The Sherlock actor is in talks to play Bletchley Park codebreaker and mathematician Alan Turing according to a report in Deadline.

Graham Moore's screenplay The Imitation Game has been commissioned by Black Bear Pictures with Headhunters' Morten Tyldum signed up to direct.

Turing is widely hailed as responsible for cracking the Enigma Code which greatly helped British naval efforts during the Second World War. Also known for what is regarded as the first blueprint for modern computing, Turing's heroic wartime activities were not revealed to his family or the world until after his death.

The State which Turing had fought to protect cruelly turned on him in 1952. He was found guilty of gross indecency for homosexual acts avoiding prison by agreeing to be chemically castrated. He took Stilboestrol, a pill containing female hormones, but was removed from his government work and felt himself to have been placed under observation. As the holder of State secrets, who was in 1950s attitudes a sexual deviant, he was a dangerous outcast.

He was found dead aged 41 on 7 June 1954 having apparently taken cyanide.

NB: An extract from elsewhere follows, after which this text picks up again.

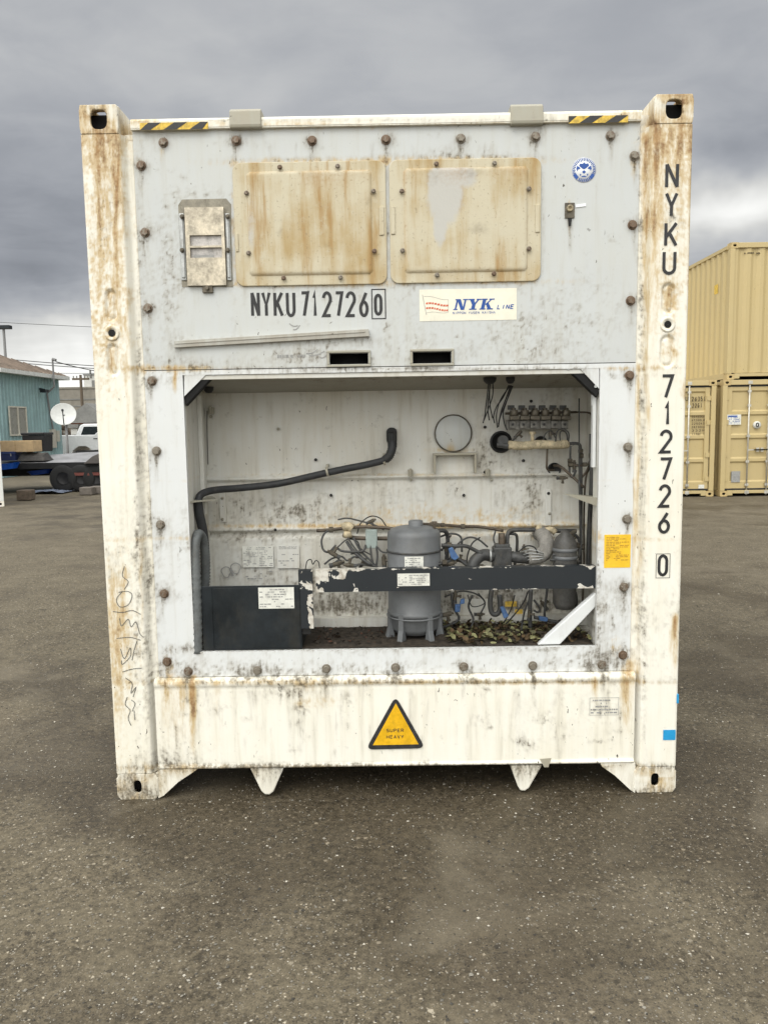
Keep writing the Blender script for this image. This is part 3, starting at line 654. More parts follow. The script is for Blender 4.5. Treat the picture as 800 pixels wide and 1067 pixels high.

Turing's remarkable life and achievements, so numerous that the Science Museum currently has an entire exhibition dedicated to them, are only now being fully recognised and a petition to get his face put on a £10 note garnered 26,336 signatories last year.

The script for The Imitation Game was originally sold to Warner Bros with Leonardo DiCaprio intended for the main role. But the project was shelved and sold onto Black Bear when the actor got involved with The Devil In The White City for Warner.